When You’ve Gone Off-Course

Hello, friends.

It’s the start of fall today, and I tend to feel better in the fall. The wind has those brisk notes that lets you know winter’s coming and soon we’ll be nested in blankets. It’s a time of birthdays in my family, camping, and visiting the woods, which is much easier to enjoy when it’s not blazing with heat and humidity.

I still feel a bit stunned that it’s already this far into the year. Didn’t 2017 just begin a few weeks ago? It’s been a busy year with working on my health, starting a whole new career path in my private life, and finishing out some writing projects. Recently, I had a conversation with my agent during which I told her that I really didn’t know what to do next. I had a lot of ideas but nothing quite clicked. Some things have been in limbo, and while you’re always told, “Write the next story,” sometimes figuring out what that next story should be isn’t so simple.
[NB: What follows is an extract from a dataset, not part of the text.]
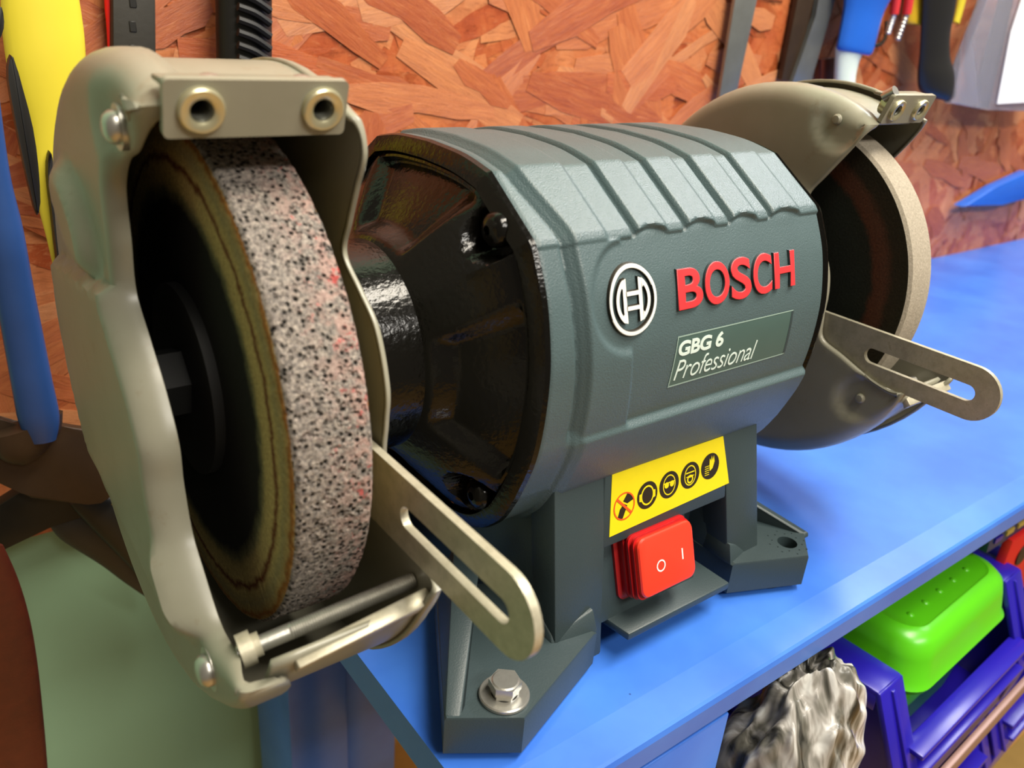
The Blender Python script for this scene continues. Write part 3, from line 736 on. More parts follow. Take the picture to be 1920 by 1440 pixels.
# ------------------------------------------------------------------ wheel guards
def arc(cx, R0, R1, p0, p1, n=60):
    """arc from the top front point over the back to the bottom front point"""
    a0 = math.atan2(p0[1], p0[0]-cx); a1 = math.atan2(p1[1], p1[0]-cx)
    if a1 < 0: a1 += 0
    a1 = a1 if a1 < a0 else a1 - 2*PI
    return [(cx + (R0+(R1-R0)*sm(.55, 1, i/n))*math.cos(a0+(a1-a0)*i/n), (R0+(R1-R0)*sm(.55, 1, i/n))*math.sin(a0+(a1-a0)*i/n)) for i in range(n+1)]
def dish(arcp, opening, c, x0, di, rarc, ropen, skirt, bump=None, rings=40):
    """pressed sheet: flat face at x0, curled towards di along the arc; opening goes from the arc end back to its start"""
    op = catmull([Vector((a, b, 0)) for a, b in opening], 8); raw = [(p[0], p[1], 1.0) for p in arcp] + [(p.x, p.y, 0.0) for p in op[1:-1]]
    pts = []; m = len(raw)
    for i in range(m):                                       # even resampling of the outline
        a = raw[i]; b = raw[(i+1) % m]; L = math.hypot(b[0]-a[0], b[1]-a[1]); k = max(1, round(L/2.2))
        for j in range(k): t = j/k; pts.append((a[0]+(b[0]-a[0])*t, a[1]+(b[1]-a[1])*t, a[2]+(b[2]-a[2])*t))
    n = len(pts); ws = [p[2] for p in pts]
    for _ in range(10): ws = [(ws[i-1]+ws[i]*2+ws[(i+1) % n])/4 for i in range(n)]
    P = [Vector((p[0], p[1])) for p in pts]
    ar = sum(P[i].x*P[(i+1) % n].y - P[(i+1) % n].x*P[i].y for i in range(n)); sg = 1 if ar > 0 else -1
    N = []
    for i in range(n):
        t = (P[(i+1) % n]-P[i-1]).normalized(); N.append(Vector((-t.y, t.x))*sg)
    for _ in range(6): N = [(N[i-1]+N[i]*2+N[(i+1) % n]).normalized() for i in range(n)]
    Q = [ropen + (rarc-ropen)*w_ for w_ in ws]
    for i in range(n):
        dm = min([(P[i]-P[j]).length for j in range(n) if N[i].dot(N[j]) < .1 and (P[j]-P[i]).dot(N[i]) > 0] or [99]); Q[i] = min(Q[i], .40*dm) if P[i].y < 10 else Q[i]
    Q0 = [ropen + (rarc-ropen)*w_ for w_ in ws]
    for _ in range(4): Q = [min(Q[i], (Q[i-1]+Q[i]*2+Q[(i+1) % n])/4) for i in range(n)]
    def bx(y, z): return bump(y, z) if bump else 0
    inner = [P[i]+N[i]*Q[i] for i in range(n)]
    def inside(y, z):
        r_ = False; j = n-1
        for i in range(n):
            a, b = inner[i], inner[j]
            if (a.y > z) != (b.y > z) and y < (b.x-a.x)*(z-a.y)/(b.y-a.y)+a.x: r_ = not r_
            j = i
        return r_
    ys = [p.x for p in inner]; zs = [p.y for p in inner]; gp = []; st_ = 2.4; y = min(ys)
    while y < max(ys):
        z = min(zs)
        while z < max(zs):
            if inside(y, z) and min((p.x-y)**2+(p.y-z)**2 for p in inner) > 1.6: gp.append(Vector((y, z)))
            z += st_
        y += st_
    from mathutils.geometry import delaunay_2d_cdt
    vs, es, fs, *_ = delaunay_2d_cdt(inner+gp, [(i, (i+1) % n) for i in range(n)], [], 1, 1e-5)
    bm = B(); VV = [bm.verts.new((x0+bx(v.x, v.y), v.x, v.y)) for v in vs]
    for f_ in fs:
        try: bm.faces.new([VV[i] for i in f_])
        except ValueError: pass
    for i_e in []: pass
    K = 7; rows = []
    for i in range(n):
        q = Q[i]; col = []
        for k in range(0, K+1):
            ph = k/K*PI/2; p = P[i]+N[i]*q*(1-math.sin(ph)); col.append((x0 + bx(p.x, p.y)*(1-k/K) + di*q*(1-math.cos(ph)), p.x, p.y))
        col.append((x0+di*(q+.15+skirt*ws[i]+(Q0[i]-q)*(ws[i] > .3)), P[i].x, P[i].y)); rows.append(col)
    add_grid(bm, rows, True, False)
    bmesh.ops.remove_doubles(bm, verts=bm.verts, dist=.02)
    loose = [v for v in bm.verts if not v.link_faces]; bmesh.ops.delete(bm, geom=loose, context='VERTS')
    return bm
def ell(y, z, cy, cz, ry, rz, an=0, soft=.35):
    ca, sa = math.cos(an), math.sin(an); dy, dz = y-cy, z-cz
    q = math.hypot((dy*ca+dz*sa)/ry, (-dy*sa+dz*ca)/rz); return 1 - sm(1-soft, 1+soft, q)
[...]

My agent, in her wisdom, gave me some exercises to work on designed to stimulate the creative mind. One of my biggest faults is, when trying to explain what a story is about, I try to tell all the parts instead of distilling it down into its simplest components. I’m not terribly good on homing in on the barest essentials of a story because I want so much to tell you about the setting, the characters, the theme…so the plot gets a little lost.

My agent said, “I want you to take a bit of time and come up anywhere between 5-20 concepts. This is shorter than an elevator pitch. It’s one sentence designed to make yourself and others desperate to know more about the story.” Take the movie Titanic. It can easily be summed up as: Poor boy falls in love with a rich girl while sailing on the ill-fated Titanic. It begs questions: what’s going to happen, will they survive, and more. You have something to root for and know that there are stakes involved.
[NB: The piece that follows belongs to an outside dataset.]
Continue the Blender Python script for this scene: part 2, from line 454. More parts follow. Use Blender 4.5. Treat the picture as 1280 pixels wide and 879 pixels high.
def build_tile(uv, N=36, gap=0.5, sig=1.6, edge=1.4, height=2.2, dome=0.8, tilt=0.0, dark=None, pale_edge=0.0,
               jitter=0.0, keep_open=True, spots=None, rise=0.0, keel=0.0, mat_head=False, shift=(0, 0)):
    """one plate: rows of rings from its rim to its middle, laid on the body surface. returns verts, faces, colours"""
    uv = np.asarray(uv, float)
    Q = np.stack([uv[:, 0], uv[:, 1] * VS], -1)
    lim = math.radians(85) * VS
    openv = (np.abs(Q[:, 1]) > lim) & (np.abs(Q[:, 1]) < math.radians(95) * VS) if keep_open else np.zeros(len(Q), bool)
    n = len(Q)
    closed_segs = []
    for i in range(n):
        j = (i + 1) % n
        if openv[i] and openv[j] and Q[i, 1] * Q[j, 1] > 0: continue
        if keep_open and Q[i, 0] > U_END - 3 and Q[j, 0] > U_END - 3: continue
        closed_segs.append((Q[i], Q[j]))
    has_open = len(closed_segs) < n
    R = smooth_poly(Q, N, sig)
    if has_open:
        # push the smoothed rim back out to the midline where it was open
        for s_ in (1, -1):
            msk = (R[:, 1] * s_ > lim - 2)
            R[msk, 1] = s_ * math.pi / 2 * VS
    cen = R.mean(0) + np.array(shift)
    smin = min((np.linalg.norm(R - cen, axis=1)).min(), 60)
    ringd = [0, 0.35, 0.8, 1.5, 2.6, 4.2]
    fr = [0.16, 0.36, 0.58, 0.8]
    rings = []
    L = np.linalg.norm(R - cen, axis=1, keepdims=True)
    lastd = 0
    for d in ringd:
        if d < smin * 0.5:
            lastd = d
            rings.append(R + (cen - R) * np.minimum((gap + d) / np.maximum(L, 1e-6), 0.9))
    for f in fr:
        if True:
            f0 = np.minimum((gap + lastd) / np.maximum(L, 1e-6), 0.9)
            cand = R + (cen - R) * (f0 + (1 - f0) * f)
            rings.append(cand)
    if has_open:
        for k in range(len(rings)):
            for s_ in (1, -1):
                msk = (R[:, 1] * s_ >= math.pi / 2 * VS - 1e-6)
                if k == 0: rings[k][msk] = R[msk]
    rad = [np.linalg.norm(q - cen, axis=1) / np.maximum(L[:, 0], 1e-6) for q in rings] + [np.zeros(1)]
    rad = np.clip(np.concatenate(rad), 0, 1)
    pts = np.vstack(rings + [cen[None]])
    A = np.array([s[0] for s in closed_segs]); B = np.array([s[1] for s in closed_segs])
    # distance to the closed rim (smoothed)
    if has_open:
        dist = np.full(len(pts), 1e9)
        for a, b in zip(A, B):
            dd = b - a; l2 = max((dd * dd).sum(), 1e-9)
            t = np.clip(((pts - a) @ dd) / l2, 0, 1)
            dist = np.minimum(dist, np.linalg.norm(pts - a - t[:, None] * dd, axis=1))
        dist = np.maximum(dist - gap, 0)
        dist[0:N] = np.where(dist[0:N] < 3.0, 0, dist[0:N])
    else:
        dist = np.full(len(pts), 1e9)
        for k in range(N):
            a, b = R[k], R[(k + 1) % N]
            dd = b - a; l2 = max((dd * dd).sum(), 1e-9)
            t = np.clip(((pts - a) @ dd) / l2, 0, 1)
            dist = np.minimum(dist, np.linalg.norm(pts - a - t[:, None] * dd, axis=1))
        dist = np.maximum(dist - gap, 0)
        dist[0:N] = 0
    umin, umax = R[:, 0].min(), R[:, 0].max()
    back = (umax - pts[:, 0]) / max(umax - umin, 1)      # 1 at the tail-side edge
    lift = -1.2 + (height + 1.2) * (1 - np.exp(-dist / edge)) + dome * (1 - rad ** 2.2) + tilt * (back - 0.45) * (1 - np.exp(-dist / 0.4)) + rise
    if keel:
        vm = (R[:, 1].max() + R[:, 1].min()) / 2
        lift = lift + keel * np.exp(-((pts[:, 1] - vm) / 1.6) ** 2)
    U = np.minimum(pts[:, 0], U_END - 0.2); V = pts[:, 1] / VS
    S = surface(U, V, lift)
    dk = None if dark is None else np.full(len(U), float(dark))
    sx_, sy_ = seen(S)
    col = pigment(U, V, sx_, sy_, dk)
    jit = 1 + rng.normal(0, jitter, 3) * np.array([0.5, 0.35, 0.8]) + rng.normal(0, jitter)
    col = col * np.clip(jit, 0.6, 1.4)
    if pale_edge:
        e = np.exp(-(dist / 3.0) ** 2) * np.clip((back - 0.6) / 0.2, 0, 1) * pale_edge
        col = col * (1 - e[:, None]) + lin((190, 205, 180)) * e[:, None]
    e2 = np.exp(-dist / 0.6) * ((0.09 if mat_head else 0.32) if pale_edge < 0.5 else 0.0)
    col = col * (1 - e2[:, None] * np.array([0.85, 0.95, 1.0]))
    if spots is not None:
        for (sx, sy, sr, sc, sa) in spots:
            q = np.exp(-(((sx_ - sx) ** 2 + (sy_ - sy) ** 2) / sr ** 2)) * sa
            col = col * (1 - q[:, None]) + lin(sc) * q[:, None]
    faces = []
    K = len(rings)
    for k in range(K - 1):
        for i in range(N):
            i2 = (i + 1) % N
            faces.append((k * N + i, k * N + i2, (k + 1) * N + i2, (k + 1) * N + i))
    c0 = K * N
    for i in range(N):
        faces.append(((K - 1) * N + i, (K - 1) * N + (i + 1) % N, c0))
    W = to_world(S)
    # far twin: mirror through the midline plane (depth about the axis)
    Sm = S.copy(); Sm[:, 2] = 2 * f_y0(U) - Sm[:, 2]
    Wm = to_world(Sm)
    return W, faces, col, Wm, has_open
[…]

It’s not just coming up with a great hook or a high concept idea. It’s trying to find the essential story that gets you excited. The list of concepts could be as off-the-wall, terrible, things you know you’ll never write, things you’re desperate to write–it’s all designed to narrow your focus. You’ll see recurring themes and figure out just what kind of stories you’re drawn to tell. Somewhere in that list, you’ll find some gold. It can take time and it can take practice to find something you’re really enthusiastic about. But as with anything, it becomes habit after doing it often enough and that, in turns, makes it easier.

And, yes, I have found what I’m working on next.